Samuel Cunard

Samuel Cunard (November 21, 1787 - April 28, 1865) was a shipping magnate.

Cunard was born in Halifax, Nova Scotia, Canada, the son of a master carpenter and timber merchant who had fled the American Revolution and settled in Halifax..

A highly successful entrepreneur in Halifax shipping, and one of a group of twelve individuals who dominated the affairs of Nova Scotia, Samuel Cunard went to England where he set up a joint venture with several other businessmen to bid on the rights to run a transatlantic shipping company between England and North America. Successful in his bid, the company would eventually bear his name, becoming Cunard Steamship Limited.

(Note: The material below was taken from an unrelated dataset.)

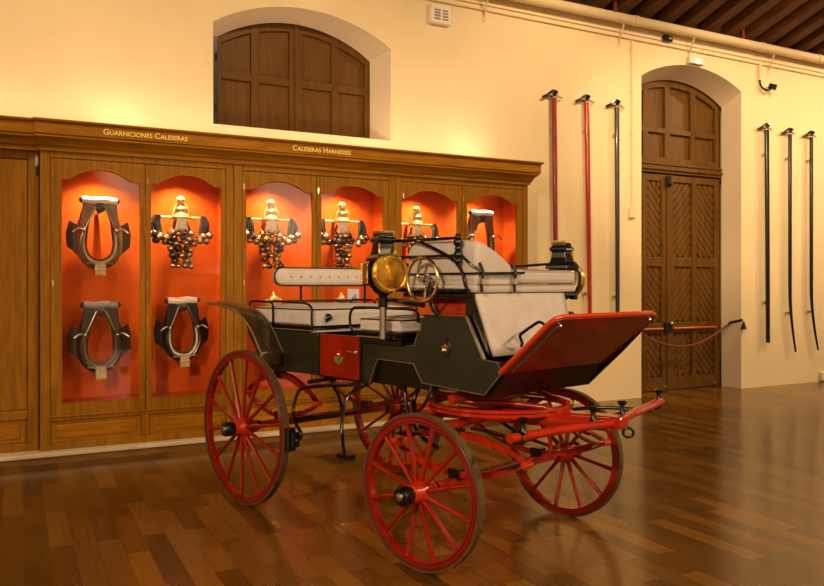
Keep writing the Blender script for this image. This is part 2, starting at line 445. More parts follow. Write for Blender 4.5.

In 1840 the company's first steamship, the Britannia, sailed from Liverpool, England to Boston, Massachusetts marking the beginning of regular passenger and cargo service. The prosperous company eventually absorbed Canadian Northern Steamships Limited and its principal competition, the White Star Line, owners of the ill-fated, Titanic. After that, Cunard dominated the Atlantic passenger trade with some of the world's most famous liners.

Cunard also owned a number of other companies in Canada. His coal company which he bought to fuel his liners is still one of Nova Scoatia's major fuel companies. He also controlled logging ventures and at one point owned a seventh of Prince Edward Island.

In 1859, Samuel Cunard was knighted by Queen Victoria. In Halifax, at the Maritime Museum of the Atlantic, the entire second floor has been dedicated to his life and his world famous shipping line

Sir Samuel Cunard died at Kensington, London, England and is buried there in the Brompton Cemetery.